**Given exercise:** Gather from the material every line that contains the string "Write".
++++++++++
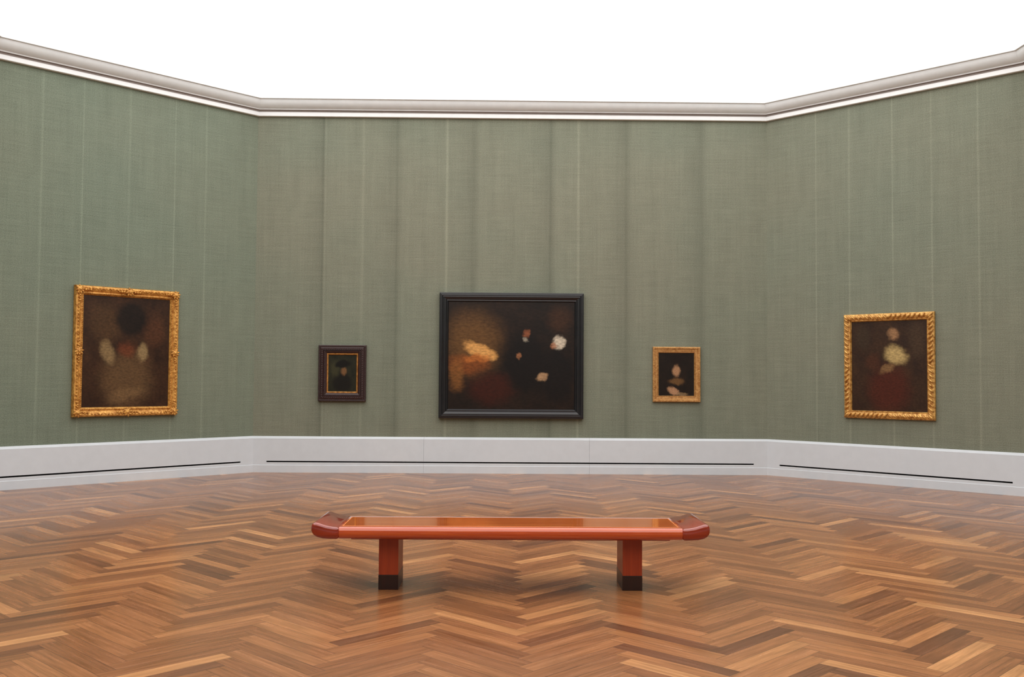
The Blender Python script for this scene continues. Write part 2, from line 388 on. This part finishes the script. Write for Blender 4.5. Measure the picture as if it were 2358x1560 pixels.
# 4 small gold
def d4(bm):
    for x,z,a_,k,n in perim(.794,.918,.022,.03): blob(bm,x,z,.050,.014,.008,.006,a_,1)
    for x,z,a_,k,n in perim(.794,.918,.086,.018): blob(bm,x,z,.036,.006,.006,.006,a_,1)
c4=canvas_mat('dark_portrait_toned_canvas',(20,14,12),(34,23,16),[(.5,.58,.14,.18,0,(178,134,98),.8,.8),(.5,.34,.28,.10,0,(120,86,50),.8,.7),(.42,.12,.22,.10,-20,(190,144,108),.7,.75),(.5,.84,.24,.14,0,(24,13,10),.6,.9),(.64,.05,.22,.05,0,(150,122,88),.7,.6)])
painting('C',7.038,1.666,.794,.918,[(0,.005),(0,.046),(.010,.052),(.034,.050),(.042,.038),(.070,.036),(.080,.030),(.092,.034),(.102,.018),(.102,.005)],[gB],d4,.59,.714,c4,
 'small dark oil painting with pale centre in flat gold frame',.015)
# 5 carved gold
def d5(bm):
    w,h=1.404,1.614
    for x,z,a_,k,n in perim(w,h,.052,.072):
        sgn=1 if k<n/2 else -1
        blob(bm,x,z,.066,.052,.017,.026,a_+sgn*.85)
        blob(bm,x,z,.082,.034,.007,.018,a_+sgn*.75,1)
    for sx_ in (-1,1):
        for sz in (-1,1): blob(bm,sx_*(w/2-.05),sz*(h/2-.05),.07,.055,.022,.028,math.atan2(sz,sx_))
c5=canvas_mat('russet_brown_canvas',(42,28,22),(62,42,28),[(.5,.25,.38,.36,0,(76,30,20),.8,.75),(.60,.62,.20,.13,-15,(190,164,108),.75,.8),(.56,.84,.10,.09,0,(160,120,84),.8,.75),(.30,.55,.14,.13,0,(70,40,26),.8,.8),(.48,.47,.14,.06,20,(140,108,70),.8,.6),(.86,.8,.15,.3,0,(66,50,36),.8,.7),(.16,.82,.14,.2,0,(58,46,34),.8,.6)])
painting('R',2.076,1.810,1.404,1.614,[(0,.005),(0,.040),(.012,.050),(.050,.060),(.088,.044),(.098,.042),(.106,.050),(.118,.024),(.118,.005)],[gC],d5,1.168,1.378,c5,
 'russet brown oil painting in gold frame carved with slanting leaves',.02)
# ---------------------------------------------------------------- camera & world
yaw,pitch,roll=.012244127,.0393990087,.0069791975
f=Vector((math.sin(yaw)*math.cos(pitch),math.cos(yaw)*math.cos(pitch),math.sin(pitch)))
r0=Vector((math.cos(yaw),-math.sin(yaw),0)); u0=r0.cross(f)
r=r0*math.cos(roll)+u0*math.sin(roll); u=-r0*math.sin(roll)+u0*math.cos(roll)
cam=bpy.data.objects.new('camera',bpy.data.cameras.new('camera')); coll.objects.link(cam)
cam.matrix_world=Matrix(((r.x,u.x,-f.x,-.19588),(r.y,u.y,-f.y,-16.4081),(r.z,u.z,-f.z,1.6),(0,0,0,1)))
cam.data.sensor_fit='HORIZONTAL'; cam.data.sensor_width=36; cam.data.lens=2262.768*36/2358; cam.data.clip_end=100
bpy.context.scene.camera=cam
wd=bpy.data.worlds.new('world'); bpy.context.scene.world=wd; wd.use_nodes=True
wd.node_tree.nodes['Background'].inputs[0].default_value=(.8,.85,.9,1); wd.node_tree.nodes['Background'].inputs[1].default_value=.3
bpy.context.scene.view_settings.view_transform='Standard'
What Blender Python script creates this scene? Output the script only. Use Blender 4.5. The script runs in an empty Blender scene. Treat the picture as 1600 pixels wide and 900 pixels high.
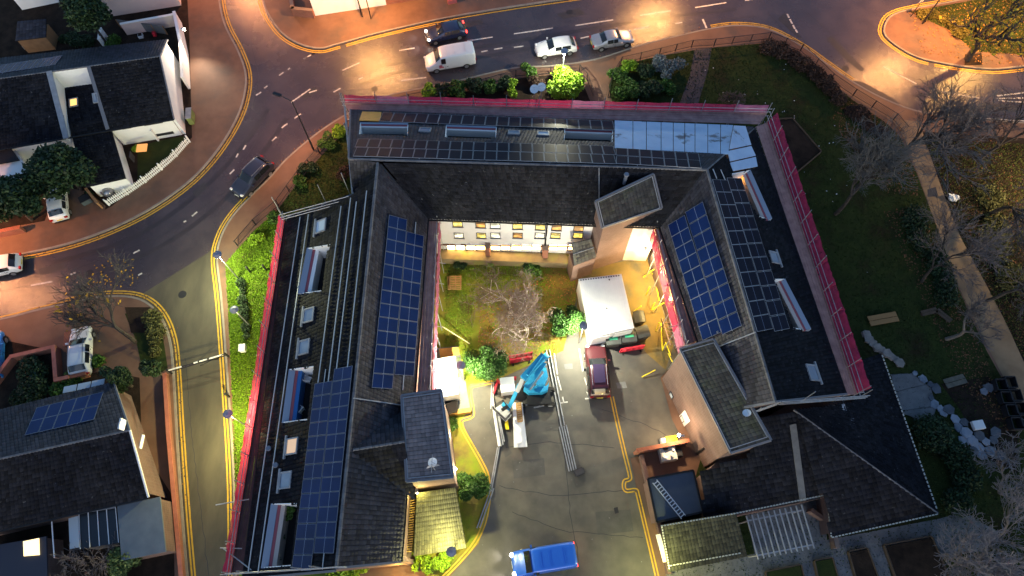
import bpy, bmesh, math, random
import numpy as np
from math import radians, sin, cos, pi, sqrt, atan2, hypot
from mathutils import Vector, Matrix
from mathutils.geometry import tessellate_polygon
R = random.Random(11)
NR = np.random.default_rng(5)
SC = bpy.context.scene
COL = SC.collection
# ---------------------------------------------------------------- camera
F, T, H = 1067.0, radians(24), 57.0
cam = bpy.data.cameras.new('drone_camera')
cam.sensor_width = 36.0
cam.lens = 36.0 * F / 1600.0
cam.clip_start = 0.5
cam.clip_end = 3000
camo = bpy.data.objects.new('drone_camera', cam)
camo.location = (0, 0, H)
camo.rotation_euler = (T, 0, 0)
COL.objects.link(camo)
SC.camera = camo
# ---------------------------------------------------------------- sky, sun, exposure
SUN_EL, SUN_AZ = radians(11), radians(180)
wd = bpy.data.worlds.new('World')
SC.world = wd
wd.use_nodes = True
nt = wd.node_tree
sky = nt.nodes.new('ShaderNodeTexSky')
sky.sky_type = 'NISHITA'
sky.sun_disc = False
sky.sun_elevation = SUN_EL
sky.sun_rotation = SUN_AZ
sky.ozone_density = 3.2
sky.dust_density = 1.2
nt.links.new(sky.outputs[0], nt.nodes['Background'].inputs[0])
nt.nodes['Background'].inputs[1].default_value = 0.13
sl = bpy.data.lights.new('sun', 'SUN')
sl.energy = 0.1
sl.angle = radians(40)
sl.color = (0.85, 0.9, 1.0)
so = bpy.data.objects.new('sun', sl)
so.rotation_euler = (radians(90) - radians(35), 0, pi - SUN_AZ)
so.location = (0, 0, 120)
COL.objects.link(so)
SC.view_settings.view_transform = 'Standard'
SC.view_settings.look = 'None'
SC.view_settings.gamma = 1.0
SC.view_settings.exposure = 1.0
SC.cycles.use_light_tree = True
SC.cycles.max_bounces = 5
SC.cycles.sample_clamp_indirect = 4.0

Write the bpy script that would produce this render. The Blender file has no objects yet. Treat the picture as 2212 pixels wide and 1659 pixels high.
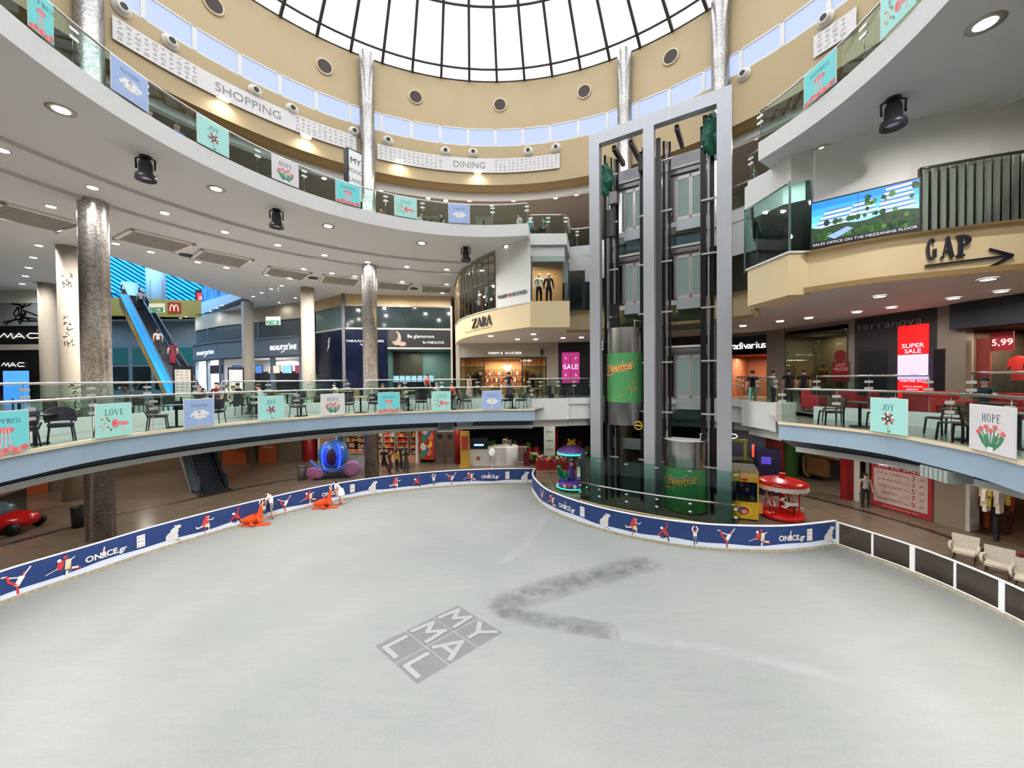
import bpy, bmesh, math, random
from mathutils import Vector, Matrix
random.seed(7)
PI = math.pi
sin, cos = math.sin, math.cos
S = bpy.context.scene
COL = S.collection
# ---------------- camera ----------------
FPX, PITCH, ROLL, CH = 830.0, 0.0150, 0.0083, 6.5
cr, sr, cp, sp = cos(ROLL), sin(ROLL), cos(PITCH), sin(PITCH)
def ray(px, py):
    x = (px-1106)/FPX; z = -(py-829.5)/FPX
    X = cr*x+sr*z; Z = -sr*x+cr*z
    return Vector((X, cp+Z*sp, -sp+Z*cp))
R_ = ray(1106+FPX, 829.5)-ray(1106, 829.5)
U_ = ray(1106, 829.5-FPX)-ray(1106, 829.5)
F_ = ray(1106, 829.5)
cam = bpy.data.cameras.new('camera'); cam.sensor_width = 36; cam.lens = 36*FPX/2212
cam.clip_start = 0.05; cam.clip_end = 300
camo = bpy.data.objects.new('camera', cam); COL.objects.link(camo)
camo.matrix_world = Matrix(((R_.x, U_.x, -F_.x, 0), (R_.y, U_.y, -F_.y, 0), (R_.z, U_.z, -F_.z, CH), (0, 0, 0, 1)))
S.camera = camo
S.view_settings.view_transform = 'Standard'; S.view_settings.look = 'None'
S.view_settings.exposure = 0.6; S.view_settings.gamma = 1
# ---------------- world, daylight ----------------
w = bpy.data.worlds.new('overcast_sky'); S.world = w; w.use_nodes = True
w.node_tree.nodes['Background'].inputs[0].default_value = (0.62, 0.76, 1.0, 1)
w.node_tree.nodes['Background'].inputs[1].default_value = 1.0
OX, OY = -1.0, 10.2          # centre of the round atrium
def area(name, loc, size, energy, color=(1, 1, 1), rot=(0, 0, 0), shape='DISK', sy=None, spread=None):
    l = bpy.data.lights.new(name, 'AREA'); l.shape = shape; l.size = size; l.energy = energy; l.color = color
    if sy: l.size_y = sy
    if spread: l.spread = math.radians(spread)
    o = bpy.data.objects.new(name, l); COL.objects.link(o); o.location = loc; o.rotation_euler = rot
    return o
area('skylight_daylight', (OX, OY, 33.5), 44, 12000, (1.0, 0.998, 0.99))
area('blue_atrium_daylight', (-42, 40, 24.5), 14, 2600, (0.30, 0.66, 1.0))
# light given by the rows of ceiling lamps, one soft source per gallery
def lamp_light(x, y, z, e, size=5.0, col=(1, 0.93, 0.82)):
    area('gallery_lamps', (x, y, z), size, e, col)
S.cycles.max_bounces = 7; S.cycles.diffuse_bounces = 4; S.cycles.glossy_bounces = 3; S.cycles.transmission_bounces = 4
S.cycles.transparent_max_bounces = 16; S.cycles.caustics_reflective = False; S.cycles.caustics_refractive = False
S.cycles.sample_clamp_indirect = 6.0; S.cycles.use_denoising = True
# ---------------- levels ----------------
Z0, ZT, ZR = 0.0, 4.96, 5.40       # ground, cafe terrace, raised rear floor
ZF = 5.10                          # floor behind the low kerb
ZMb, ZM = 9.2, 10.5                # mezzanine fascia bottom and top
ZUb, ZU = 13.9, 14.5               # upper slab soffit and floor
ZC = 20.2                          # drum wall lower edge
def hz(px, py, z):
    d = ray(px, py); t = (z-CH)/d.z
    return Vector((d.x*t, d.y*t, z))
def atY(px, py, Y):
    d = ray(px, py); t = Y/d.y
    return Vector((d.x*t, Y, CH+d.z*t))
def cyl(px, py, R, cx=OX, cy=OY):
    d = ray(px, py); a = d.x**2+d.y**2; b = -2*(d.x*cx+d.y*cy); c = cx*cx+cy*cy-R*R
    t = (-b+math.sqrt(max(0, b*b-4*a*c)))/(2*a)
    return Vector((d.x*t, d.y*t, CH+d.z*t))
def prj(p):
    q = Vector(p)-Vector((0, 0, CH)); f = q.dot(F_)
    return 1106+FPX*q.dot(R_)/f, 829.5-FPX*q.dot(U_)/f
# ---------------- materials ----------------
def lin(c): 
    c = c/255.0
    return c/12.92 if c <= 0.04045 else ((c+0.055)/1.055)**2.4
MATS = {}
def M(name, rgb=(200, 200, 200), rough=0.6, metal=0.0, emit=0.0, noise=0.0, nscale=6.0, bump=0.0, alpha=1.0, spec=None):
    if name in MATS: return MATS[name]
    m = bpy.data.materials.new(name); m.use_nodes = True; nt = m.node_tree; b = nt.nodes['Principled BSDF']
    col = tuple(lin(c) for c in rgb)+(1,)
    b.inputs['Base Color'].default_value = col; b.inputs['Roughness'].default_value = rough; b.inputs['Metallic'].default_value = metal
    if spec is not None: b.inputs['Specular IOR Level'].default_value = spec
    if alpha < 1: b.inputs['Alpha'].default_value = alpha
    if emit > 0:
        b.inputs['Emission Color'].default_value = col; b.inputs['Emission Strength'].default_value = emit
    if noise > 0 or bump > 0:
        tc = nt.nodes.new('ShaderNodeTexCoord'); n = nt.nodes.new('ShaderNodeTexNoise'); n.inputs['Scale'].default_value = nscale; n.inputs['Detail'].default_value = 4
        nt.links.new(tc.outputs['Object'], n.inputs['Vector'])
        if noise > 0:
            r = nt.nodes.new('ShaderNodeValToRGB'); nt.links.new(n.outputs[0], r.inputs[0])
            r.color_ramp.elements[0].position = 0.3; r.color_ramp.elements[1].position = 0.72
            r.color_ramp.elements[0].color = tuple(max(0, c*(1-noise)) for c in col[:3])+(1,)
            r.color_ramp.elements[1].color = tuple(min(1, c*(1+noise)) for c in col[:3])+(1,)
            nt.links.new(r.outputs[0], b.inputs['Base Color'])
            if emit > 0: nt.links.new(r.outputs[0], b.inputs['Emission Color'])
        if bump > 0:
            bp_ = nt.nodes.new('ShaderNodeBump'); bp_.inputs['Strength'].default_value = bump; bp_.inputs['Distance'].default_value = 0.02
            nt.links.new(n.outputs[0], bp_.inputs['Height']); nt.links.new(bp_.outputs[0], b.inputs['Normal'])
    MATS[name] = m
    return m
def glass_mat(name, tint=(215, 235, 230), gloss=1.0, ior=1.35):
    if name in MATS: return MATS[name]
    m = bpy.data.materials.new(name); m.use_nodes = True; nt = m.node_tree; nt.nodes.clear()
    o = nt.nodes.new('ShaderNodeOutputMaterial'); mx = nt.nodes.new('ShaderNodeMixShader'); t = nt.nodes.new('ShaderNodeBsdfTransparent')
    g = nt.nodes.new('ShaderNodeBsdfGlossy'); f = nt.nodes.new('ShaderNodeFresnel'); mu = nt.nodes.new('ShaderNodeMath'); mu.operation = 'MULTIPLY'
    t.inputs[0].default_value = tuple(lin(c) for c in tint)+(1,); g.inputs['Roughness'].default_value = 0.02; f.inputs[0].default_value = ior
    mu.inputs[1].default_value = gloss
    nt.links.new(f.outputs[0], mu.inputs[0]); nt.links.new(mu.outputs[0], mx.inputs[0])
    nt.links.new(t.outputs[0], mx.inputs[1]); nt.links.new(g.outputs[0], mx.inputs[2]); nt.links.new(mx.outputs[0], o.inputs[0])
    MATS[name] = m; return m
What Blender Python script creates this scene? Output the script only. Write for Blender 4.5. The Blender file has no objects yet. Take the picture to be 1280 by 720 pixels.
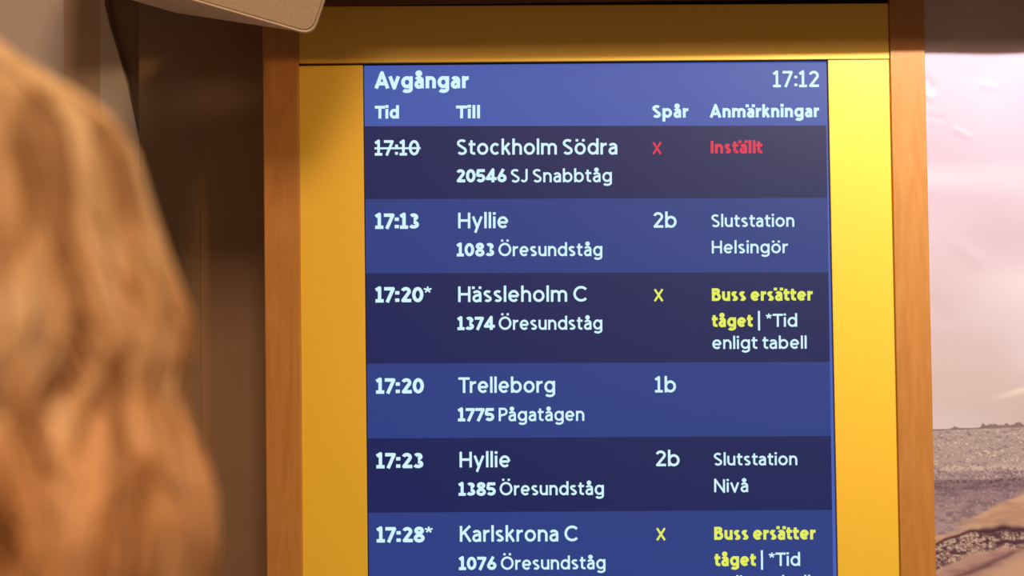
import bpy, bmesh, math, random
import numpy as np
from mathutils import Vector, Matrix, noise
random.seed(7)
PI = math.pi
COL = bpy.context.scene.collection
SC = bpy.context.scene

# ------------------------------------------------------------------ camera
F = 2000.0                                   # focal length in pixels of the 1280 frame
CAM = Vector((0.0, -2.0, 1.5))
cd = bpy.data.cameras.new('camera'); cam = bpy.data.objects.new('camera', cd); COL.objects.link(cam)
cd.sensor_width = 36; cd.lens = F / 1280 * 36; cd.clip_start = 0.02
PITCH, YAW, ROLL = 1.9, -1.0, 0.6
CR = (Matrix.Rotation(math.radians(-YAW), 3, 'Z') @ Matrix.Rotation(math.radians(90 + PITCH), 3, 'X')
      @ Matrix.Rotation(math.radians(-ROLL), 3, 'Z'))
cam.matrix_world = Matrix.Translation(CAM) @ CR.to_4x4()
cd.dof.use_dof = True; cd.dof.focus_distance = 2.0; cd.dof.aperture_fstop = 3.3
SC.camera = cam

def at(px, py, Y=0.0):                       # point of the vertical plane y = Y seen at a pixel
    d = CR @ Vector(((px - 640) / F, -(py - 360) / F, -1.0))
    return CAM + d * ((Y - CAM.y) / d.y)

# ------------------------------------------------------------------ world, lights, exposure
SC.view_settings.view_transform = 'Standard'; SC.view_settings.look = 'None'
SC.view_settings.gamma = 1; SC.view_settings.use_curve_mapping = False
SC.view_settings.exposure = 0.0
w = bpy.data.worlds.new('world'); SC.world = w; w.use_nodes = True
bg = w.node_tree.nodes['Background']
bg.inputs[0].default_value = (1.0, 0.56, 0.28, 1); bg.inputs[1].default_value = 0.185

def spot(name, loc, target, power, color, angle, blend, size):
    l = bpy.data.lights.new(name, 'SPOT'); l.energy = power; l.color = color
    l.spot_size = math.radians(angle); l.spot_blend = blend; l.shadow_soft_size = size
    o = bpy.data.objects.new(name, l); COL.objects.link(o); o.location = loc
    o.rotation_euler = (Vector(target) - Vector(loc)).to_track_quat('-Z', 'Y').to_euler()
    return o
ZC = at(640, 360).z
# strong display spotlight just in front of the wall, above the poster
spot('display_spotlight', (0.72, -0.62, ZC + 0.80), (0.76, 0, ZC - 0.05), 74, (1.0, 0.97, 0.92), 118, 0.85, 0.010)
# weaker warm downlight above the left half
spot('warm_downlight', (0.30, -0.95, ZC + 1.075), (0.0, 0, ZC - 0.2), 26, (1.0, 0.56, 0.16), 110, 0.6, 0.04)
# general hall lighting behind and above the camera
al = bpy.data.lights.new('hall_ceiling_light', 'AREA'); al.energy = 135; al.size = 1.0; al.color = (1.0, 0.66, 0.38)
ao = bpy.data.objects.new('hall_ceiling_light', al); COL.objects.link(ao); ao.location = (0.3, -3.5, 4.75)
ao.rotation_euler = (Vector((-0.3, -0.9, 1.5)) - ao.location).to_track_quat('-Z', 'Y').to_euler()

# ------------------------------------------------------------------ helpers
def lin(r, g, b):
    f = lambda c: (c / 255 / 12.92) if c / 255 <= 0.04045 else ((c / 255 + 0.055) / 1.055) ** 2.4
    return (f(r), f(g), f(b), 1)

def mat(name, base=(0.5, 0.5, 0.5, 1), rough=0.5, spec=0.5, emit=None, strength=1.0, coat=0.0, metal=0.0):
    m = bpy.data.materials.new(name); m.use_nodes = True
    p = m.node_tree.nodes['Principled BSDF']
    p.inputs['Base Color'].default_value = base; p.inputs['Roughness'].default_value = rough
    p.inputs['Specular IOR Level'].default_value = spec; p.inputs['Metallic'].default_value = metal
    p.inputs['Coat Weight'].default_value = coat; p.inputs['Coat Roughness'].default_value = 0.40; p.inputs['Coat IOR'].default_value = 1.7
    if emit:
        p.inputs['Emission Color'].default_value = emit; p.inputs['Emission Strength'].default_value = strength
    return m

def noisy(m, scale, c1, c2, stretch=(1, 1, 1), bump=0.0, detail=4, bscale=None, dist=0.002, lo=0.35, hi=0.65, distortion=0.0):
    nt = m.node_tree; N = nt.nodes; L = nt.links; p = N['Principled BSDF']
    tc = N.new('ShaderNodeTexCoord'); mp = N.new('ShaderNodeMapping'); mp.inputs['Scale'].default_value = stretch
    L.new(tc.outputs['Object'], mp.inputs[0])
    nz = N.new('ShaderNodeTexNoise'); nz.inputs['Scale'].default_value = scale; nz.inputs['Detail'].default_value = detail
    nz.inputs['Distortion'].default_value = distortion
    L.new(mp.outputs[0], nz.inputs[0])
    cr = N.new('ShaderNodeValToRGB'); cr.color_ramp.elements[0].position = lo; cr.color_ramp.elements[1].position = hi
    cr.color_ramp.elements[0].color = c1; cr.color_ramp.elements[1].color = c2
    L.new(nz.outputs[0], cr.inputs[0]); L.new(cr.outputs[0], p.inputs['Base Color'])
    if bump:
        n2 = N.new('ShaderNodeTexNoise'); n2.inputs['Scale'].default_value = bscale or scale; L.new(mp.outputs[0], n2.inputs[0])
        b = N.new('ShaderNodeBump'); b.inputs['Strength'].default_value = bump; b.inputs['Distance'].default_value = dist
        L.new(n2.outputs[0], b.inputs['Height']); L.new(b.outputs[0], p.inputs['Normal'])
    return m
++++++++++
**In response:**
The Blender Python script for this scene continues. Write part 2, from line 388 on. This part finishes the script. Write for Blender 4.5. Measure the picture as if it were 2358x1560 pixels.
Write the bpy script that would produce this render. The Blender file has no objects yet. Treat the picture as 2212 pixels wide and 1659 pixels high.
What Blender Python script creates this scene? Output the script only. Write for Blender 4.5. The Blender file has no objects yet. Take the picture to be 1280 by 720 pixels.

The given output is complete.